“It just offends me that the president of the United States is, directly or indirectly, attacking his own country in a foreign land.” That was 1998. The speaker, Tom DeLay (R-Tex.), was then House majority whip. The president was Bill Clinton, who had “attacked his own country” while in Uganda. “Going back to the time before we were even a nation,” Clinton had told an African audience, “European Americans received the fruits of the slave trade. And we were wrong in that.”

Fast-forward seven years; the president is now George W. Bush. Last weekend he unexpectedly proffered an apology for the 1945 Yalta agreement, which legitimized Soviet control of Eastern Europe. Speaking in Latvia, one of the countries that remained under Soviet occupation, Bush said that Yalta, an agreement reached by Franklin D. Roosevelt, Winston Churchill and Joseph Stalin, “followed in the unjust tradition of Munich and the Molotov-Ribbentrop pact. Once again, when powerful governments negotiated, the freedom of small nations was somehow expendable.”

Perhaps the most extraordinary thing about Bush’s comments is that they constitute an apology for a historical disaster most Americans don’t remember. I certainly knew nothing of the bitterness that many East Europeans felt toward the United States and Britain until I was personally accused of “selling out” Poland at Yalta — a deal done 20 years before I was born — during my first trip to Warsaw in the 1980s.

Less surprising is the tenor of the reaction. On the left, a small crew of liberal historians and Rooseveltians have leaped to argue that the president was wrong, and that Yalta was a recognition of reality rather than a sellout. Their charges ignore the breadth of the agreement — was it really necessary to agree to deport thousands of expatriate Russians back to certain death in the Soviet Union? — as well as the fact that Yalta and the other wartime agreements went beyond mere recognition of Soviet occupation and conferred legality and international acceptance on new borders and political structures. But on the right, no one — certainly not Tom DeLay — has objected to Bush’s statement because it took place on foreign soil.

Politics, of course, explains these differences. Clinton’s trip to Africa occurred during the Paula Jones harassment lawsuit, and DeLay’s comments were part of what was to become an “if he can apologize for that, why can’t he apologize for Monica” story line. Bush’s trip to Latvia took place during a debate about Social Security, and may well become part of a “he’s trying to dismantle FDR’s legacy” story line. At the same time, no one on the right objected — and no one on the left applauded loudly — when Bush, on his own trip to Africa in 2003, not only apologized for slavery on foreign soil but declared that its impact still lingers. “My nation’s journey toward justice has not been easy, and it is not over,” the president said: “The racial bigotry fed by slavery did not end with slavery or with segregation.”

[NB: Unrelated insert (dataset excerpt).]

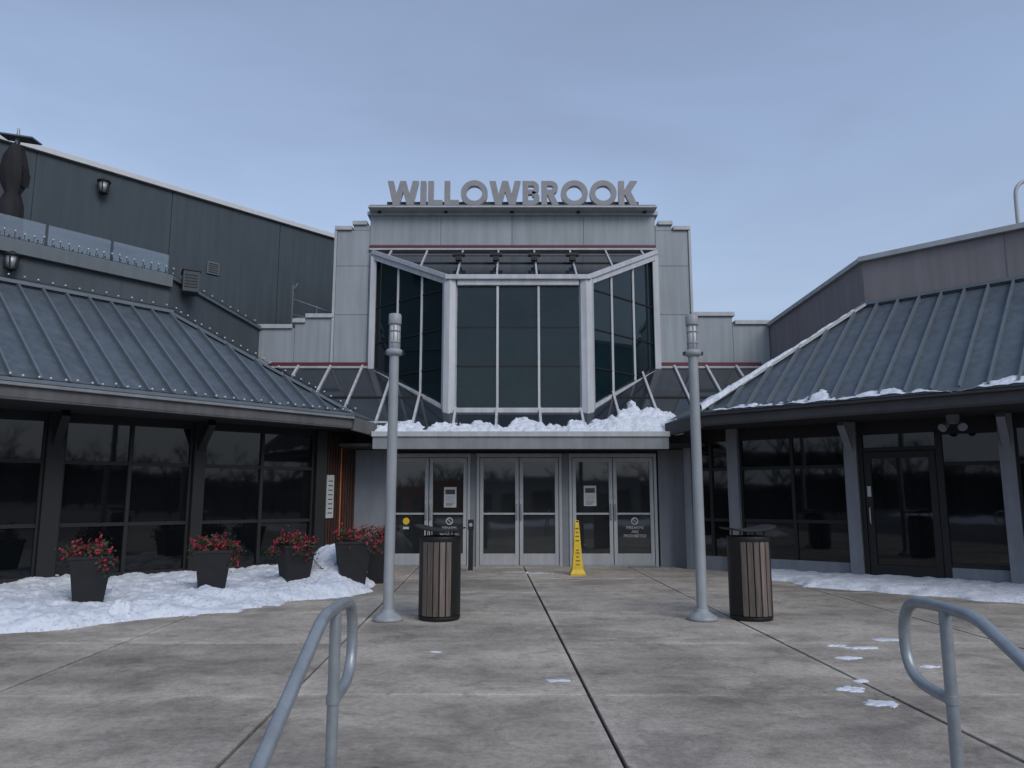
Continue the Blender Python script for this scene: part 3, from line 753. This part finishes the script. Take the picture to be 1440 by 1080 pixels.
def HC(u,v,p):
    x=-2.75+6.1*u
    up_=.13+.08*fb((x,0,0),1.6)+.06*fb((x,3,0),5)
    if x<-.9: up_-=.02
    if x>1.9: up_+=.24*min(1,(x-1.9)/.6)
    if x>2.9: up_-=(x-2.9)*.35
    vv=-.03+.62*v
    e=(up_-vv)/.07+.9*fb(p,3.0)+.5*fb(p,9);e=min(e,(vv+.035)/.03*1.0)
    if e<=0:return -.05
    return .095*min(1,e)**.5*(1+.6*fb(p,2.2,5)+.45*fb(p,7,1))
snow('canopy_snow',280,70,PC,HC,nk)
upR=(nR*(5.08-2.97)+V((0,0,2.62))).normalized()
def PR2(u,v): return RPR(.3+7.2*u,-.02+.24*v,.01)
def HR2(u,v,p):
    s=.3+7.2*u
    c=fb((s,0,0),1.1,4)*.07+.04
    if 1.9<s<2.5: c+=.09*math.sin((s-1.9)/.6*math.pi)
    vv=.24*v
    e=(c-vv)/.04+.6*fb(p,5)
    return -.05 if e<=0 else .05*min(1,e)**.5*(1+.5*fb(p,6))
snow('roof_edge_snow',220,30,PR2,HR2,upR)
def PH(u,v):
    a=RPR(0,0,.06);c=RPR(2.14,1,.06);q=a.lerp(c,u*1.0);sd=(c-a).cross(V((0,0,1))).normalized();return q+sd*(v-.5)*.5
def HH(u,v,p):
    wdt=.30*(1-u)**1.8+.04+.05*fb(p,2)
    e=(wdt-abs(v-.5)*1.1)/.1+.5*fb(p,4)
    if u>.93:e-=(u-.93)*20
    return -.05 if e<=0 else (.03+.06*(1-u)**2)*min(1,e)**.5*(1+.4*fb(p,5))
snow('roof_hip_snow',160,24,PH,HH)

# ---------------------------------------------------------------- surroundings (seen mirrored in the glass)
b=MB();rg=random.Random(5)
def branch(p,d_,l,r_,lv):
    q=p+d_*l;b.cyl(p,q,r_,r_*.6,'bark',4 if lv>2 else 3,caps=False)
    if lv==0:return
    for k in range(3 if lv<4 else 4):
        nd=(d_+V((rg.gauss(0,.5),rg.gauss(0,.5),rg.gauss(.1,.3)))).normalized()
        branch(p.lerp(q,rg.uniform(.55,1)),nd,l*rg.uniform(.6,.85),r_*.6,lv-1)
for i in range(95):
    a=math.radians(5-190*i/94+rg.uniform(-1,1));rad=rg.uniform(44,60)
    branch(V((rad*math.cos(a),rad*math.sin(a)-4,-.3)),V((0,0,1)),rg.uniform(1.7,2.7),.18,4)
b.build('distant_tree_line')
b=MB();vs=[];fs=[];nh=120
for i in range(nh+1):
    a=math.radians(15-210*i/nh);h=4.2+1.3*fb((i*.1,0,0),1.0)+.5*fb((i*.1,5,0),6)
    for rad,z in((61,-.34),(66,h*.8),(75,h),(95,-.34)): vs.append((rad*math.cos(a),rad*math.sin(a)-4,z))
for i in range(nh):
    for k in range(3): fs.append((i*4+k,i*4+k+1,i*4+k+5,i*4+k+4))
b.add(vs,fs,'reflection_backdrop');b.build('reflection_backdrop')  # unseen dark ridge added behind the trees to block bright horizon in window reflections
sb=root('distant_store_building');b=MB()
b.box(-15,-7,-50,-42,-.3,3.2,'brick');b.box(-7,12,-52,-43,-.3,3.6,'beige');b.box(-7.1,12.1,-52.1,-42.9,3.6,3.8,'white')
for k in range(6): b.box(-6+k*3,-4+k*3,-43,-42.93,.2,2.4,'glass')
for k in range(2): b.box(-14+k*3.6,-11.5+k*3.6,-42,-41.93,.2,2.2,'glass')
b.build('store_walls',sb)
def PS(u,v): return V((-34+68*u,-26+5*v,-.34))
snow('distant_snow_bank',120,14,PS,lambda u,v,p:(.5-abs(v-.5))*1.2*(.7+.6*fb(p,.25))-.08)

# ---------------------------------------------------------------- sky & sun
w=bpy.data.worlds.new('World');sc.world=w;w.use_nodes=True;nt=w.node_tree;N=nt.nodes;L=nt.links
bgN=N['Background'];sky=N.new('ShaderNodeTexSky');sky.sky_type='NISHITA';sky.sun_disc=False
EL=math.radians(36);AZ=math.radians(148)
sky.sun_elevation=EL;sky.sun_rotation=AZ;sky.air_density=1.0;sky.dust_density=.8;sky.ozone_density=1.5
hs=N.new('ShaderNodeHueSaturation');hs.inputs['Saturation'].default_value=.82;hs.inputs['Value'].default_value=1.5;L.new(sky.outputs[0],hs.inputs['Color'])
tc=N.new('ShaderNodeTexCoord');mp=N.new('ShaderNodeMapping');mp.inputs['Scale'].default_value=(1.2,1.2,4.0);L.new(tc.outputs['Generated'],mp.inputs['Vector'])
n=N.new('ShaderNodeTexNoise');n.inputs['Scale'].default_value=1.6;n.inputs['Detail'].default_value=7;n.inputs['Distortion'].default_value=.4;L.new(mp.outputs[0],n.inputs['Vector'])
r=N.new('ShaderNodeMapRange');r.inputs['From Min'].default_value=.36;r.inputs['From Max'].default_value=.74;r.inputs['To Min'].default_value=.25;r.inputs['To Max'].default_value=.62;L.new(n.outputs['Fac'],r.inputs[0])
mx=N.new('ShaderNodeMixRGB');mx.inputs[2].default_value=(1.6,1.9,2.75,1);L.new(r.outputs[0],mx.inputs[0]);L.new(hs.outputs[0],mx.inputs[1])
sp=N.new('ShaderNodeSeparateXYZ');L.new(tc.outputs['Generated'],sp.inputs[0])
rz=N.new('ShaderNodeMapRange');rz.inputs['From Min'].default_value=0;rz.inputs['From Max'].default_value=.42;rz.inputs['To Min'].default_value=.9;rz.inputs['To Max'].default_value=0;L.new(sp.outputs['Z'],rz.inputs[0])
mx2=N.new('ShaderNodeMixRGB');mx2.inputs[2].default_value=(2.1,2.55,3.35,1);L.new(rz.outputs[0],mx2.inputs[0]);L.new(mx.outputs[0],mx2.inputs[1])
L.new(mx2.outputs[0],bgN.inputs[0]);bgN.inputs[1].default_value=.15
s=bpy.data.lights.new('sun','SUN');s.energy=1.25;s.angle=math.radians(28);s.color=(1,.96,.90)
so=bpy.data.objects.new('sun',s);sc.collection.objects.link(so)
dv=V((math.sin(AZ)*math.cos(EL),math.cos(AZ)*math.cos(EL),math.sin(EL)));so.rotation_euler=(-dv).to_track_quat('-Z','Y').to_euler()
# ---------------------------------------------------------------- camera
c=bpy.data.cameras.new('camera');co=bpy.data.objects.new('camera',c);sc.collection.objects.link(co)
co.location=(0,0,1.4);co.rotation_euler=(math.radians(90+8.58),0,0);c.lens=26.5;c.sensor_width=36;c.clip_end=3000;c.clip_start=.05
sc.camera=co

Both left and right would do better to stand back and think harder about how important it is for American diplomacy, and even Americans’ understanding of their own past, when U.S. presidents, Republican or Democrat, admit that not every past U.S. policy was successful — which, by any measure, Yalta was not. Since the end of the Cold War, historical honesty has become more normal everywhere in the West, and rightly so: We aren’t, after all, trying to withstand a Soviet propaganda onslaught, and we’ve grown more used to thinking, at least some of the time, of our national disputes as evidence of the authenticity of our democracy. To put it differently, apologies are something that democracies can do, at least occasionally, but that the Chinese or the Syrians always find impossible. Infallibility nowadays is something that only dictatorships claim.

Both left and right should also consider contexts more carefully. Certainly the president’s speech last weekend did not sound personal, as if he were apologizing to feel good about himself. It did not mention Roosevelt by name or wallow in Cold War rhetoric. On the contrary, Bush went on afterward to talk about the democratic values that had replaced Yalta, and to draw contemporary lessons. The tone was right — and it contrasted sharply with the behavior of Russian president Vladimir Putin, as perhaps it was intended to. Asked again last week why he hadn’t made his own apology for the Soviet occupation of Eastern Europe, Putin pointed out that the Soviet parliament did so in 1989. “What,” he asked, “we have to do this every day, every year?”

The answer is no, the Russian president doesn’t have to talk about the Soviet occupation of Eastern Europe every day — but during a major, international anniversary of the end of the war, he clearly should. And no, the U.S. president does not have to talk about Yalta every year, but when he goes to Latvia to mark the anniversary of the end of the war he should — just as any American president visiting Africa for the first time should speak of slavery. No American or Russian leader should appear unpatriotic when abroad, but at the right time, in the right place, it is useful for statesmen to tell the truth, even if just to acknowledge that some stretches of our history were more ambiguous, and some of our victories more bittersweet, than they once seemed.